Bright Eyes had been around for nearly a decade and had released two albums before 'Lifted or the Story is in the Soil, Keep Your Ear to the Ground' arrived on Aug. 13, 2002, but it was definitely the album with the unwieldy title that put them on the map. The Omaha, Neb.-based group -- featuring mainstay frontman Conor Oberst, formerly of emo outfit Commander Venus, and a rotating cast of musicians over the years -- ended up on numerous year-end best albums lists thanks to 'Lifted,' which took his singer-songwriter blueprint and expanded on it.

To accomplish this, Oberst and producer Mike Mogis had somewhat vague aspirations to create a "sort of grandiose sound" when they retreated into the studio. "The 'Lifted' album, in 2002, was me and the Mogis and this other friend of ours, Andy LeMaster," Oberst told the New Yorker back in 2005. "When I’m arranging stuff with Mike, since we don’t write out music, I write a lot of parts on keyboard. Then we show the cello part to the cello player, and half of it makes sense and half of it doesn’t, and he’ll say, 'You can’t really play that.'"

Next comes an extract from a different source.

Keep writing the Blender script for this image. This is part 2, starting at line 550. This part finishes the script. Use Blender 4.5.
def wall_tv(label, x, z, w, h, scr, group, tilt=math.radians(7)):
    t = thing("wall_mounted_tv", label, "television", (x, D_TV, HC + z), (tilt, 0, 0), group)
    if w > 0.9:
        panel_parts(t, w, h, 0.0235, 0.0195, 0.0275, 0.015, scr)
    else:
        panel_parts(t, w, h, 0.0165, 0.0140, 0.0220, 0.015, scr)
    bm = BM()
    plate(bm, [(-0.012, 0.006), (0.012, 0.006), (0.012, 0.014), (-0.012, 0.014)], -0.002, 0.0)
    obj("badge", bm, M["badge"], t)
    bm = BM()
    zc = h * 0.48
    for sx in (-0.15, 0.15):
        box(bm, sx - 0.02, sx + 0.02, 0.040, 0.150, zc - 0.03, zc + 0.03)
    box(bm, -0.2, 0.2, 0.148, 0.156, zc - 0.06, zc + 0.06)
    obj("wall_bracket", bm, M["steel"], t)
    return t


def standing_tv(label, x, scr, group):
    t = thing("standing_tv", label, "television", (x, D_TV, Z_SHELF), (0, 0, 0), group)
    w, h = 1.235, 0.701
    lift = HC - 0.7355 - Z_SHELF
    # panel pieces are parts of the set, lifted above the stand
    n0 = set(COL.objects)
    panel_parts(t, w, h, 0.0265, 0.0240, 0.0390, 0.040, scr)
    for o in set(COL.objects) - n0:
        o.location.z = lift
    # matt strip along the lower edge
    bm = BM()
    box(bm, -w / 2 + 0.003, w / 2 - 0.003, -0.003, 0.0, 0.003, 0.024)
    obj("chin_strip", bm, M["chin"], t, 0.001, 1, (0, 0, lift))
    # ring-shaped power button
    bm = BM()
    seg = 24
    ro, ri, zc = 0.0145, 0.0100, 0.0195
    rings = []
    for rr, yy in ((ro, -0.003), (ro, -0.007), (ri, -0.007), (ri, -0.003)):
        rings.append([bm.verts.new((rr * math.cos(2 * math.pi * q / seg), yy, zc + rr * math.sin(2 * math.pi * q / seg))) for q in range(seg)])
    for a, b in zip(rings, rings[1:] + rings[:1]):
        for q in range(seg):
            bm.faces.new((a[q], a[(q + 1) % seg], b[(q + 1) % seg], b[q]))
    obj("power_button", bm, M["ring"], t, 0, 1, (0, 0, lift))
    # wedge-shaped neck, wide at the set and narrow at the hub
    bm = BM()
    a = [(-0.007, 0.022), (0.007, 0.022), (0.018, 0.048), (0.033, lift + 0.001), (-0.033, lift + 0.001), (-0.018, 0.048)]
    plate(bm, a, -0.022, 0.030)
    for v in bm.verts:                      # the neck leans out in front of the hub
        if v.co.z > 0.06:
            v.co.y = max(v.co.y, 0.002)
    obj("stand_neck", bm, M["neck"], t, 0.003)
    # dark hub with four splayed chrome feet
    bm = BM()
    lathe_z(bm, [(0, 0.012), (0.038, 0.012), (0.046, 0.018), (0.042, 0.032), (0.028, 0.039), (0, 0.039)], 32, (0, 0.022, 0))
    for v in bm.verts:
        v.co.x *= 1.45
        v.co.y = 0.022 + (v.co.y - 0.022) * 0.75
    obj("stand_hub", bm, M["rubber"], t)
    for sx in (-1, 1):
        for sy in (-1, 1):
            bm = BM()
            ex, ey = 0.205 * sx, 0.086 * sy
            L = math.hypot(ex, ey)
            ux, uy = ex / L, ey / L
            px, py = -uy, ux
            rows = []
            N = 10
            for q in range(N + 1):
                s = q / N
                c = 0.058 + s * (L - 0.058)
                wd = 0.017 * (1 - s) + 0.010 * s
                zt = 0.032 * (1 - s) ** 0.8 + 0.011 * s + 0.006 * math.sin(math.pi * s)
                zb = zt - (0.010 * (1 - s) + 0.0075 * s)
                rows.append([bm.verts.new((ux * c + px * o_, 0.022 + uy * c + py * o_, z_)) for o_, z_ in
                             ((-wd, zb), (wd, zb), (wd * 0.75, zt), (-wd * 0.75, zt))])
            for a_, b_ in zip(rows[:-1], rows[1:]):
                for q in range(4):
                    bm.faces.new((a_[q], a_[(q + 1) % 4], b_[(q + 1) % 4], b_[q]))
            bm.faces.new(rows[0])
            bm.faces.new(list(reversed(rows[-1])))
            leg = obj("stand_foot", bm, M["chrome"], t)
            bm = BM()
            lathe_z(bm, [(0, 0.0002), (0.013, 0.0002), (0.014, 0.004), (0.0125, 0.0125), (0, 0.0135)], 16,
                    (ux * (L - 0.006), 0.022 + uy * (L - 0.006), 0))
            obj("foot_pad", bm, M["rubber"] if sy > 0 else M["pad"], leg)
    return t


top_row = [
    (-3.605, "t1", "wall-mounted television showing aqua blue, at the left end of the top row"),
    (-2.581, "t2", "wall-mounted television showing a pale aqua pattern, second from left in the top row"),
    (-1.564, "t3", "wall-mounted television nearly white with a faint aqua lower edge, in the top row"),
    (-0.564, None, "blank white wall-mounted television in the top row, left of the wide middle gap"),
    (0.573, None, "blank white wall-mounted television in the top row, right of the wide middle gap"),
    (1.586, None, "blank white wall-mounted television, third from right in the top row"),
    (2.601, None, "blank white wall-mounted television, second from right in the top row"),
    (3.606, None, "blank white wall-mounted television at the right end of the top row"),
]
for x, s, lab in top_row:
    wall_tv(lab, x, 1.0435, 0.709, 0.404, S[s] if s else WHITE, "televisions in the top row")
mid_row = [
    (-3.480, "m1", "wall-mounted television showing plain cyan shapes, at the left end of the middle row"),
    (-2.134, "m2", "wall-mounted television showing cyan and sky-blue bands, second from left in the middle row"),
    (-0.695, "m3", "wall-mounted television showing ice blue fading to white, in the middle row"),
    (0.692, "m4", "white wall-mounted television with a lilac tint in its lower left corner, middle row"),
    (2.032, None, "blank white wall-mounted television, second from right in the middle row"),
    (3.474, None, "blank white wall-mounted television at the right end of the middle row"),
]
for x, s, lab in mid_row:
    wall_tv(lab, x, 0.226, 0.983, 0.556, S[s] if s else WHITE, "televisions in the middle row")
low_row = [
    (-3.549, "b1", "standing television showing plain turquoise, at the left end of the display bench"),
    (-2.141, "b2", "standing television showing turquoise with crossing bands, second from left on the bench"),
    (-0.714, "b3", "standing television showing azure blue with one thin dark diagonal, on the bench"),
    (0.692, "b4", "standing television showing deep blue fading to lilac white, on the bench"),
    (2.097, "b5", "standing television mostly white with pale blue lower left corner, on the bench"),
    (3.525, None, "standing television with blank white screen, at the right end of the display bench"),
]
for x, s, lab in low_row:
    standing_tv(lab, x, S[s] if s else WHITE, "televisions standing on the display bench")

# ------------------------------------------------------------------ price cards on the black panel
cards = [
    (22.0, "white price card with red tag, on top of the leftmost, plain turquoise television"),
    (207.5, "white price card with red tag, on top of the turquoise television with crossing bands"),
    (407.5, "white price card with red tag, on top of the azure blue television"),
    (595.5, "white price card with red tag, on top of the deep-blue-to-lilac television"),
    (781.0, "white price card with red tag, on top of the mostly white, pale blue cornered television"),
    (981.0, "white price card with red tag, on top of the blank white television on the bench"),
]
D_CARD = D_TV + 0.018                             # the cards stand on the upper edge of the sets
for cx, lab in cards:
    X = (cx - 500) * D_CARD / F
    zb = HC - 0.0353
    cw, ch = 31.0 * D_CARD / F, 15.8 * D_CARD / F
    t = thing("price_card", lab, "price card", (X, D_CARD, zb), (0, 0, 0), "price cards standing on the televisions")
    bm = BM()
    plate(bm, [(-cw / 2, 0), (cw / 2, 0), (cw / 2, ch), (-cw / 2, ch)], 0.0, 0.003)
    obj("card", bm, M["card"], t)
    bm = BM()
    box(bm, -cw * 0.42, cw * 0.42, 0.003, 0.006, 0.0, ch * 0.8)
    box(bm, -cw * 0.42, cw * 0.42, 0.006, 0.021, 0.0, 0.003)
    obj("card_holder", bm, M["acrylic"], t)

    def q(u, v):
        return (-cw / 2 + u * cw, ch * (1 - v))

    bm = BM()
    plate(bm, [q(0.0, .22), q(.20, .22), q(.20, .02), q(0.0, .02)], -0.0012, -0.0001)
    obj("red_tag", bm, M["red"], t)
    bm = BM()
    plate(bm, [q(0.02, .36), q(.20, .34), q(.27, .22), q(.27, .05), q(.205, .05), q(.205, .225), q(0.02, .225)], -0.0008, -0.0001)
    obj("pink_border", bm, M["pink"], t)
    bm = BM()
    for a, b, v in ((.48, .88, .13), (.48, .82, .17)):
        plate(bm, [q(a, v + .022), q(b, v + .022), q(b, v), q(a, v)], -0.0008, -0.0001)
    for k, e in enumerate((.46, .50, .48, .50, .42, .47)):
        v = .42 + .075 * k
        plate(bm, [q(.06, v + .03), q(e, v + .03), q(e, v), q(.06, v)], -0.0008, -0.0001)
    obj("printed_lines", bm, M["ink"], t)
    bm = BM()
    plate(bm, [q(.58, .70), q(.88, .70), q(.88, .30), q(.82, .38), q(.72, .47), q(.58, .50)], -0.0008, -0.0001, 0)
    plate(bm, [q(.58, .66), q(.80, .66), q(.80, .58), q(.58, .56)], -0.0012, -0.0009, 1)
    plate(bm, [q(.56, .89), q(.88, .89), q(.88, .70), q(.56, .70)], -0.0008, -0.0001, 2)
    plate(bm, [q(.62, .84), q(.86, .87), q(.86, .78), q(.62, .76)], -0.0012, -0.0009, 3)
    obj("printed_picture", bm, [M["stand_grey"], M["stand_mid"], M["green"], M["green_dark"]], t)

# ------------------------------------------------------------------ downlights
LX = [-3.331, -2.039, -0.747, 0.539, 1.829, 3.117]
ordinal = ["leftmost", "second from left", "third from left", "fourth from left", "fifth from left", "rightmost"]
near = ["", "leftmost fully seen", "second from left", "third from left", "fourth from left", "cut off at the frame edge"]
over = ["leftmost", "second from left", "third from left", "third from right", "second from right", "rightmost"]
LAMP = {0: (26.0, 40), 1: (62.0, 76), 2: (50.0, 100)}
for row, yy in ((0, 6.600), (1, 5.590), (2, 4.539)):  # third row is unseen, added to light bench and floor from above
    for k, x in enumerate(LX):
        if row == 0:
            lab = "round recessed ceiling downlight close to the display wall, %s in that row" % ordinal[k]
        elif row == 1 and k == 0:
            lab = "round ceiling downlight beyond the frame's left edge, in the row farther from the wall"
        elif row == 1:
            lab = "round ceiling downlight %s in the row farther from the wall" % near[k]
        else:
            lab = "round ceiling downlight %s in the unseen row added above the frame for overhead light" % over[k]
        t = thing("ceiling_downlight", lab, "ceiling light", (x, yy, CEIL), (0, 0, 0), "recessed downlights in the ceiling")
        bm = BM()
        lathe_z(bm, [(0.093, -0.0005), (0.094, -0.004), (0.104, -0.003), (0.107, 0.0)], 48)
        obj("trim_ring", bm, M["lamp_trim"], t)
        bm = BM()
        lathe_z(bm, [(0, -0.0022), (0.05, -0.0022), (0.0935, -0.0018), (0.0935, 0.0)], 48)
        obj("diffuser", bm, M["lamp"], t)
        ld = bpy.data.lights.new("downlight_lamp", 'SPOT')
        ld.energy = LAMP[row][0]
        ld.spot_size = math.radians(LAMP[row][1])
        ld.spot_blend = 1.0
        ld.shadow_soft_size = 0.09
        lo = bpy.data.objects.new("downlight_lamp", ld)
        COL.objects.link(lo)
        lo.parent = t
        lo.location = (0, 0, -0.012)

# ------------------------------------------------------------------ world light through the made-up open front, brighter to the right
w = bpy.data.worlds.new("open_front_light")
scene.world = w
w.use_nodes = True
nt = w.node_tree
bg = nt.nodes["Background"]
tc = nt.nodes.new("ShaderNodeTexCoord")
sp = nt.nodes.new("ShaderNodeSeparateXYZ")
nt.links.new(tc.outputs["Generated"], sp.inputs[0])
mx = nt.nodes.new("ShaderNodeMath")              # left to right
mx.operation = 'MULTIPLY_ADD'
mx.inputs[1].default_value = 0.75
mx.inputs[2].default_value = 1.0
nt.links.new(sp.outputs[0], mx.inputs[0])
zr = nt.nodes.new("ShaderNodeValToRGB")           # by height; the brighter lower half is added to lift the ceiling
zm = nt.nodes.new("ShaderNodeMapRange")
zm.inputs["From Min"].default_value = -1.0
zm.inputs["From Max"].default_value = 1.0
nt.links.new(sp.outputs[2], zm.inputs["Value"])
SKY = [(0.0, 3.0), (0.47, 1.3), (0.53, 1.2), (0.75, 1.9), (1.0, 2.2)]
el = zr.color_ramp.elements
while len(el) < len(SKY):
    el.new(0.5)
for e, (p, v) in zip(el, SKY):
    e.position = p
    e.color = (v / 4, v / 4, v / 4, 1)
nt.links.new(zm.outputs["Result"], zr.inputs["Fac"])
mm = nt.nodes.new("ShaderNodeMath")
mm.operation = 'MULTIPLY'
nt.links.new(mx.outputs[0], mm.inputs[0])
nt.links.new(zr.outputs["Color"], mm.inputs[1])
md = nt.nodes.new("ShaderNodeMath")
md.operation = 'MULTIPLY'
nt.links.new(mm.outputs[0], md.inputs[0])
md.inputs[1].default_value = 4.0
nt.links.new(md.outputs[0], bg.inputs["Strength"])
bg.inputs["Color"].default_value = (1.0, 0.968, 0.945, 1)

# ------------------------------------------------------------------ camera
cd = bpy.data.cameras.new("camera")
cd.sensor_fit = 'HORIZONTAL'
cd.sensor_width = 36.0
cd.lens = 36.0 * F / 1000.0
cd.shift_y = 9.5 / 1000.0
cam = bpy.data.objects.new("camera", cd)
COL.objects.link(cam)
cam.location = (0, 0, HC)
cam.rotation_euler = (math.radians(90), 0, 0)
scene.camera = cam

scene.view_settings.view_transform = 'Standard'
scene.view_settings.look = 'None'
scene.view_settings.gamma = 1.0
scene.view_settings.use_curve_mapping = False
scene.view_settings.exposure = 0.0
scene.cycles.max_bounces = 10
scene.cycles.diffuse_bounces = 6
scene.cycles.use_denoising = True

Perhaps that's why so many studio musicians showed up on the disc, which features nearly two dozen guests playing instruments as varied as organ, vibraphone, glockenspiel, mandolin, French horn and bassoon, in addition to more standard fare like guitar, bass and drums. The result was exactly the grandiose sound the two were going for, which, paired together with Oberst's much-lauded skill as a songwriter, gave 'Lifted' an epic quality. It wasn't long before Oberst was being compared to legends like Bob Dylan.

'Lifted,' which clocked in at a sprawling 73 minutes over 13 tracks, would go on to sell more than 250,000 copies, an immense accomplishment for a virtually unknown underground artist at the time and by far the highest sales of any release from Saddle Creek Records, the label he runs out of Omaha with his brother. 'Lifted' only spawned one single, 'Lover I Don't Have to Love,' but featured several classic Bright Eyes tracks that remain fan favorites to this day.

The supporting tour also included the network TV debut of Bright Eyes on 'The Late Show With David Letterman,' but the band didn't even bother to perform a track from their most celebrated album, instead busting out an older cut titled 'The Trees Get Wheeled Away.' Despite all the critical acclaim -- or perhaps because of it -- Conor Oberst would prove himself to be someone not easily tied down by expectations.